Securities and Exchange Board of India (Sebi) chairman UK Sinha on Tuesday came down heavily on mutual fund houses for lack of discipline on upfront commissions and warned them of punitive action if corrective measures were not taken. While lauding the industry for its impressive growth over the last few years, Sinha also faulted fund houses for failing to take investor education seriously.
Noting that the domestic mutual fund distributors get one of the highest upfront fees in the world, the Sebi chief asked the industry to keep such fees within manageable limits. “Nothing stops us from stepping in. But, in my view, we should refrain from taking action unless it is warranted because when Sebi takes action on how much commission should be paid, or not paid, it will be, one, very harsh and, two, impact a large number of players. Also, doing away with it would be difficult,” he said.
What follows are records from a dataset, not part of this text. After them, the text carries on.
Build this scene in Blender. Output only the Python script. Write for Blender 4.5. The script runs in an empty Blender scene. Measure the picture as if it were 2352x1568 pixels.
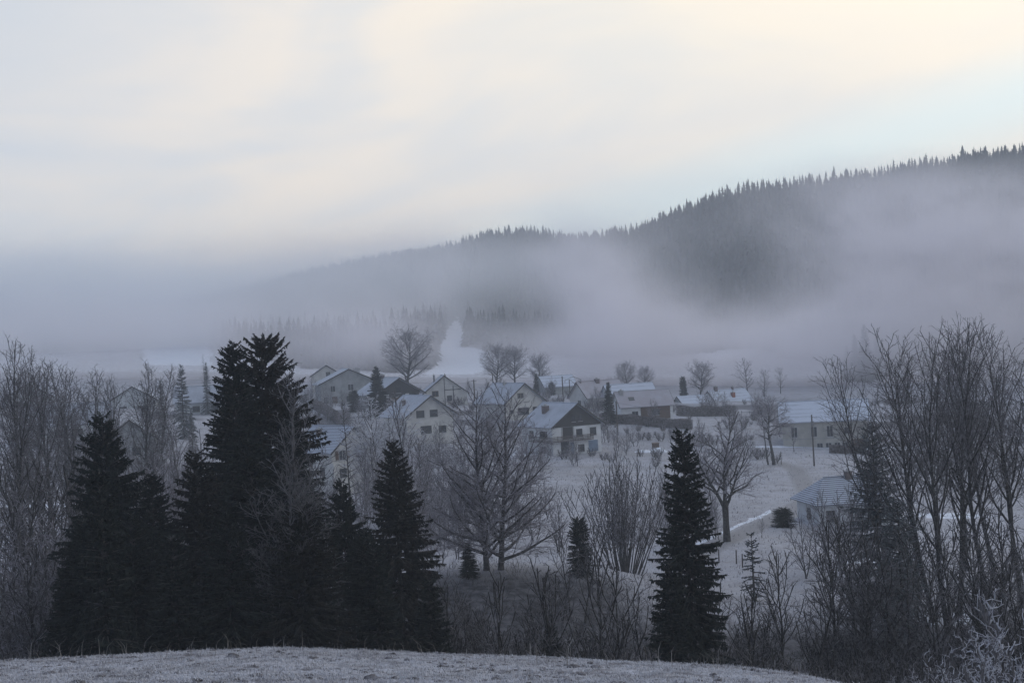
import bpy, math, random
import numpy as np
from mathutils import Vector, Matrix

C = bpy.context.scene.collection
SC = bpy.context.scene
R = math.radians
ROLL = R(3.0)                       # the photograph is tilted: verticals lean to the left
F = 3231.0                          # focal length in pixels of a 2352 px wide picture (40 degree lens)
SR, CR = math.sin(ROLL), math.cos(ROLL)

# ------------------------------------------------------------------ camera
cam_d = bpy.data.cameras.new('camera')
cam_d.sensor_width = 36.0
cam_d.lens = 36.0 * F / 2352.0
cam_d.clip_start = 0.5
cam_d.clip_end = 9000.0
cam = bpy.data.objects.new('camera', cam_d)
cam.rotation_euler = (R(90), ROLL, 0)
C.objects.link(cam)
SC.camera = cam

# ------------------------------------------------------------------ exposure
SC.view_settings.view_transform = 'Standard'
SC.view_settings.look = 'None'
SC.view_settings.gamma = 1.0
SC.view_settings.exposure = 0.0
SC.render.engine = 'CYCLES'
SC.cycles.use_denoising = True
SC.cycles.volume_bounces = 6
SC.cycles.max_bounces = 8
SC.cycles.diffuse_bounces = 3
SC.cycles.use_adaptive_sampling = True
SC.cycles.adaptive_threshold = 0.01

# ------------------------------------------------------------------ sun and sky (overcast dawn, sun behind cloud to the right)
SUN_AZ, SUN_EL = R(24), R(22)
sun_d = bpy.data.lights.new('sun', 'SUN')
sun_d.energy = 0.5
sun_d.angle = R(24)
sun_d.color = (1.0, 0.93, 0.84)
sun = bpy.data.objects.new('sun', sun_d)
SUN_DIR = Vector((math.sin(SUN_AZ) * math.cos(SUN_EL), math.cos(SUN_AZ) * math.cos(SUN_EL), math.sin(SUN_EL)))
sun.rotation_euler = SUN_DIR.to_track_quat('Z', 'Y').to_euler()
C.objects.link(sun)


class NT:
    """tiny helper for node trees"""
    def __init__(self, tree):
        self.t = tree
        tree.nodes.clear()

    def n(self, kind, **kw):
        nd = self.t.nodes.new(kind)
        for k, v in kw.items():
            if k.startswith('in_'):
                key = k[3:]
                sock = nd.inputs[int(key)] if key.isdigit() else nd.inputs[key.replace('_', ' ')]
                if isinstance(v, bpy.types.NodeSocket):
                    self.t.links.new(v, sock)
                else:
                    sock.default_value = v
            else:
                setattr(nd, k, v)
        return nd

    def link(self, a, b):
        self.t.links.new(a, b)

    def math(self, op, a, b=None, clamp=False):
        nd = self.t.nodes.new('ShaderNodeMath')
        nd.operation = op
        nd.use_clamp = clamp
        for i, v in enumerate((a, b)):
            if v is None:
                continue
            if isinstance(v, bpy.types.NodeSocket):
                self.t.links.new(v, nd.inputs[i])
            else:
                nd.inputs[i].default_value = v
        return nd.outputs[0]

    def rng(self, v, a, b, c=0.0, d=1.0, smooth=True):
        nd = self.t.nodes.new('ShaderNodeMapRange')
        nd.interpolation_type = 'SMOOTHSTEP' if smooth else 'LINEAR'
        nd.clamp = True if not smooth else nd.clamp
        self.t.links.new(v, nd.inputs[0])
        for i, x in enumerate((a, b, c, d)):
            nd.inputs[i + 1].default_value = x
        return nd.outputs[0]

    def mix(self, f, a, b, mode='MIX'):
        nd = self.t.nodes.new('ShaderNodeMix')
        nd.data_type = 'RGBA'
        nd.blend_type = mode
        for i, v in ((0, f), (6, a), (7, b)):
            if isinstance(v, bpy.types.NodeSocket):
                self.t.links.new(v, nd.inputs[i])
            else:
                nd.inputs[i].default_value = v if i == 0 else (*v, 1.0)
        return nd.outputs[2]

    def noise(self, vec, scale, detail=3.0, rough=0.5, dist=0.0):
        nd = self.t.nodes.new('ShaderNodeTexNoise')
        if vec is not None:
            self.t.links.new(vec, nd.inputs['Vector'])
        nd.inputs['Scale'].default_value = scale
        nd.inputs['Detail'].default_value = detail
        nd.inputs['Roughness'].default_value = rough
        nd.inputs['Distortion'].default_value = dist
        return nd.outputs['Fac']


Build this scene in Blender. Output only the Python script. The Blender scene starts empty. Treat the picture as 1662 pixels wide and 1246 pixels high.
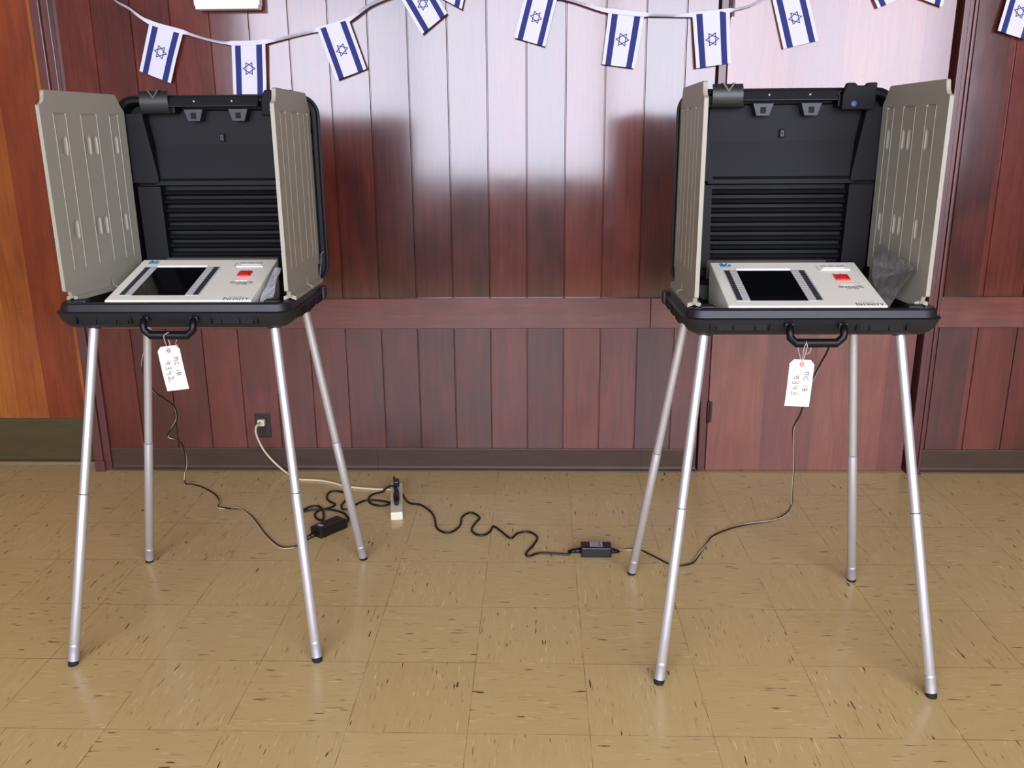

Sinha, while addressing the CII Mutual Fund Summit here said: “Not only Sebi but the whole government is worried about this and we have already set up a high-powered committee to look into the type of cost and fees that are being charged to MF investors. So, this is not an issue which an AMC can wish away… Fund houses should read the writing on the wall and introduce some self-discipline.”
Sinha also expressed concern over the slow pace at which advisors have registered with Sebi under the Investment Advisor Regulation.
The Sebi chief raised the issue of MF players improperly using investor education funds. Under Sebi rules, mutual funds have to spend 2 bps of their assets under management on investor awareness education per year. Sinha said about R500 crore was raised between October 2012 and April 2015, but only R330 was used towards investor education. .
Fund houses were also pulled up for violating the 91-day norm for investing in fixed deposit receipts of banks.